Dans de nombreux cas, la multiplicité des collectivités entraîne des difficultés d’identification de compétences et de responsabilité. Exemple ? La province est compétente en matière d’environnement, et donc c’est elle qui exerce le contrôle des installations à risque. Quant à la Calédonie, elle est compétente en matière de santé publique. Alors, quand une usine pollue jusqu’à rendre malade les riverains : qui fait quoi ?
« La création des provinces a sauvé la Nouvelle-Calédonie »
Jean-Yves Faberon, professeur de droit public
Les Nouvelles calédoniennes : En quoi l’évolution des répartitions a influencé la situation politique calédonienne ?
La Nouvelle-Calédonie a été sauvée par les accords de Matignon. Elle était au bord du gouffre. Il y avait cette fracture entre deux familles politiques, l’une majoritaire et l’autre représentant une forte minorité. Cette forte minorité, kanak, en était arrivée à considérer que la démocratie à l’occidentale était une impasse pour elle.
Le génie des accords de Matignon a été l’invention des provinces, ce qui a permis de donner du pouvoir à ceux qui sont minoritaires sur l’ensemble du territoire. On a trouvé des lieux de pouvoir où ceux qui sont minoritaires sont en responsabilité, tandis que le Congrès qui réunit des représentants des trois provinces reste à majorité non-indépendantiste.
Mais il y avait auparavant les régions.
Oui, mais les régions ont parfois été des coquilles vides, alors que les accords de Matignon ont attribué « la compétence de principe » aux provinces ce qui les a placées au cœur du jeu politique. À l’époque de l’empire colonial, puis à l’époque des DOM-TOM, c’était l’État qui avait cette compétence de principe. À partir de 1976, ça a été la Nouvelle-Calédonie, ce qui signifiait l’autonomie. Et en 1988, ce furent les provinces. C’est ce qui a ramené la paix.
Qu’appelez-vous la compétence de principe ?
On parle aussi de compétence de droit commun. Les compétences qui ne sont pas explicitement attribuées à telle ou telle institution reviennent à celle qui détient la compétence de principe. Donc, en Nouvelle-Calédonie, aux provinces.
C’est ce qui a permis la paix, mais pourtant vous y voyez un risque.
En détenant des pouvoirs importants, les provinces peuvent prendre des directions différentes ce qui, au bout du compte, peut aboutir à l’opposé de la recherche du destin commun.
Techniquement, au nom de quoi la province Nord choisirait-elle une politique de l’environnement différente des provinces Sud ou Loyauté ? La fragmentation de certaines compétences peut constituer une difficulté.
Les provinces ne sont pas indépendantes les unes des autres et n’ont pas vocation à l’être. L’accord de Nouméa est précis sur ce point.
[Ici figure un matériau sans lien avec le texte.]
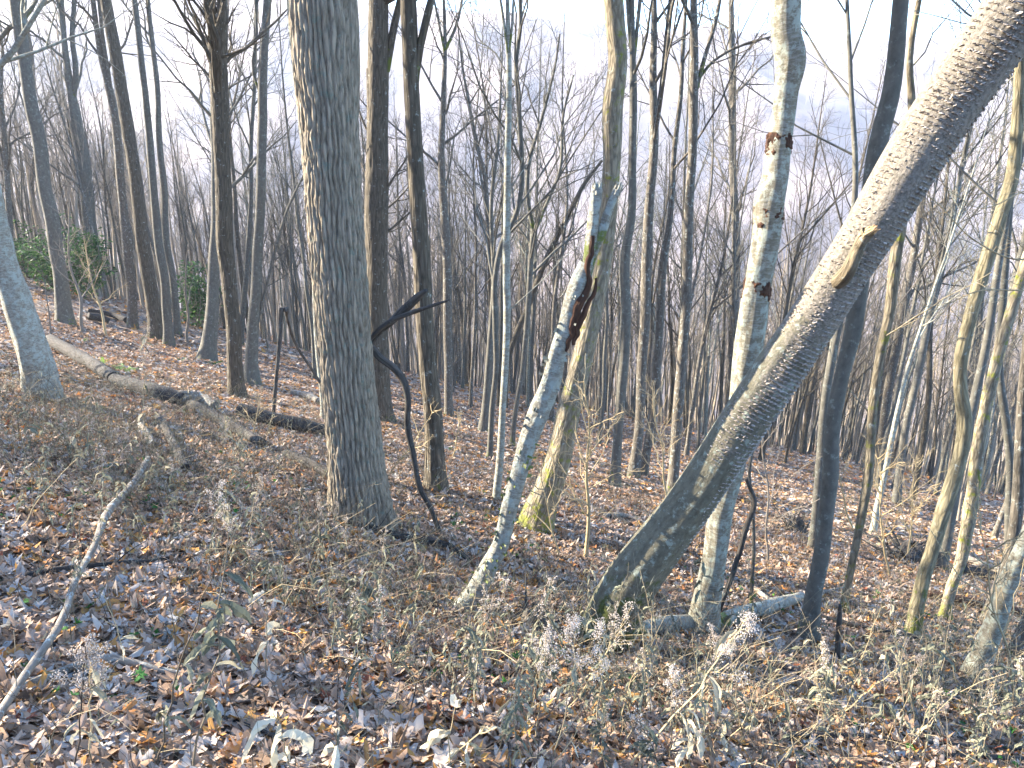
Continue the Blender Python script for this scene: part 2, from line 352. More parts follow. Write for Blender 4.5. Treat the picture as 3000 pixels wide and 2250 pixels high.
def ground_mat():
    m, n, b = newmat('leaf_litter')
    tcn = n.nodes.new('ShaderNodeTexCoord'); g = tcn.outputs['Object']
    v = node(n, 'ShaderNodeTexVoronoi', Scale=16.0); n.links.new(g, v.inputs[0])
    v2 = node(n, 'ShaderNodeTexNoise', Scale=30.0, Detail=5.0, Roughness=.7); n.links.new(g, v2.inputs[0])
    big = node(n, 'ShaderNodeTexNoise', Scale=0.5, Detail=5.0, Roughness=.6); n.links.new(g, big.inputs[0])
    sep = n.nodes.new('ShaderNodeSeparateColor'); n.links.new(v.outputs['Color'], sep.inputs[0])
    c = ramp(n, math_(n, 'ADD', math_(n, 'MULTIPLY', sep.outputs[0], .7), math_(n, 'MULTIPLY', v2.outputs[0], .3)), [(0.1, (0.05, 0.035, 0.025)), (0.35, (0.13, 0.09, 0.06)), (0.6, (0.23, 0.17, 0.125)), (0.8, (0.33, 0.28, 0.24)), (0.95, (0.28, 0.16, 0.08))])
    c = mix(n, ramp(n, big.outputs[0], [(0.4, (0, 0, 0)), (0.65, (.45, .45, .45))]), c, (0.13, 0.11, 0.075))
    # far hillside: bare woods and litter merge into a greyed tan
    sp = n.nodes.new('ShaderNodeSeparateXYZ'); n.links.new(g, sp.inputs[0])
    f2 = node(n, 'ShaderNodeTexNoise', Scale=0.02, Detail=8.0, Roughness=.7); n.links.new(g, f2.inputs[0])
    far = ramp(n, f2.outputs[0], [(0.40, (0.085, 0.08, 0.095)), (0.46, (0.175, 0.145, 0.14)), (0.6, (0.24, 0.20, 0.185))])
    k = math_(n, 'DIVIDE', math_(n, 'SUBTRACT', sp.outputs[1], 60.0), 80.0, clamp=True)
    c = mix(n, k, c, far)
    n.links.new(c, b.inputs['Base Color'])
    bp = node(n, 'ShaderNodeBump', Strength=0.7, Distance=0.03); n.links.new(v2.outputs[0], bp.inputs['Height']); n.links.new(bp.outputs[0], b.inputs['Normal'])
    return m
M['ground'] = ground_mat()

# ---------------------------------------------------------------- ground: one sheet to the horizon
def build_ground():
    u = np.linspace(-1, 1, 521); xs = np.sinh(u*6.6)/np.sinh(6.6)*1500
    v = np.linspace(0, 1, 620); ys = -60 + (np.sinh(v*5.4-1.0)-np.sinh(-1.0))/(np.sinh(4.4)-np.sinh(-1.0))*1500
    ys = np.sort(np.concatenate([np.linspace(-60, -1, 40), np.geomspace(1, 1461, 560)-2.0]))
    X, Y = np.meshgrid(xs, ys); Z = hgt(X, Y)
    V = np.stack([X, Y, Z], -1).reshape(-1, 3); nx = len(xs); ny = len(ys)
    i = np.arange(nx*ny).reshape(ny, nx)
    Q = np.stack([i[:-1, :-1], i[:-1, 1:], i[1:, 1:], i[1:, :-1]], -1).reshape(-1, 4)
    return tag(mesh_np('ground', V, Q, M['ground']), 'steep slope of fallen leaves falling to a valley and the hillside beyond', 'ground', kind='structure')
build_ground()
def gnormal(x, y):
    e = 0.15
    return nrm(np.stack([-(hgt(x+e, y)-hgt(x-e, y))/(2*e), -(hgt(x, y+e)-hgt(x, y-e))/(2*e), np.ones_like(x)], -1))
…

Les provinces pourront s’exprimer différemment lors du référendum, mais le résultat sera le même pour toutes. Ce qui s’est passé avec Mayotte et les Comores ne se reproduira pas.
Dès l’adoption des accords de Matignon, on se rend compte de la difficulté. D’ailleurs, c’est parfois la jurisprudence qui a dévolu des compétences qui n’étaient pas écrites. Ce fut le cas de l’environnement au début des années 1990, avec ce qui en découle concernant la réglementation des installations classées pour la protection de l’environnement (ICPE) demandant des prescriptions spéciales aux installations polluantes.
Il faudrait donc davantage fédérer les provinces ?
Ce n’est pas un hasard si dans l’accord de Matignon, les grandes compétences provinciales sont listées, alors que, dix ans plus tard, dans l’accord de Nouméa, c’est le silence. Il n’y est question que des compétences de l’État et de celles de la Nouvelle-Calédonie. L’accord de Nouméa rythme la rétrocession progressive des compétences de l’État vers la Nouvelle-Calédonie, mais aucune n’est visée en direction des provinces.
C’est aussi cette dimension très politique des provinces qui a fait qu’il y a eu tant d’enjeux autour du corps électoral qui en élit les membres.
Il y a donc le risque que les provinces jouent politiquement contre la Nouvelle-Calédonie. Plus elles ont de compétences, plus elles peuvent prendre des chemins différents.,
Il sera donc difficile d’harmoniser les relations entre les différentes collectivités ?
Il y a un article dans la loi organique de 1999 qui pourrait servir d’exemple. C’est l’article 50 qui concerne l’urbanisme. Il précise que la Nouvelle-Calédonie fixe les principes directeurs, que les communes proposent les plans d’urbanisme, et que les assemblées de province les approuvent et les mettent en œuvre. Cette idée de confier les grands principes à la Calédonie et les politiques publiques qui en découlent aux provinces est intéressante. Ce serait à mes yeux plus complémentaire que de répartir les compétences secteur par secteur.
Et cela n’altérerait pas le rôle des provinces ?
Cela préserverait le poids politique des uns et des autres de maintenir les entités provinciales qui sont les garantes de la paix, tout en évitant d’éloigner les Calédoniens de la recherche d’un destin commun.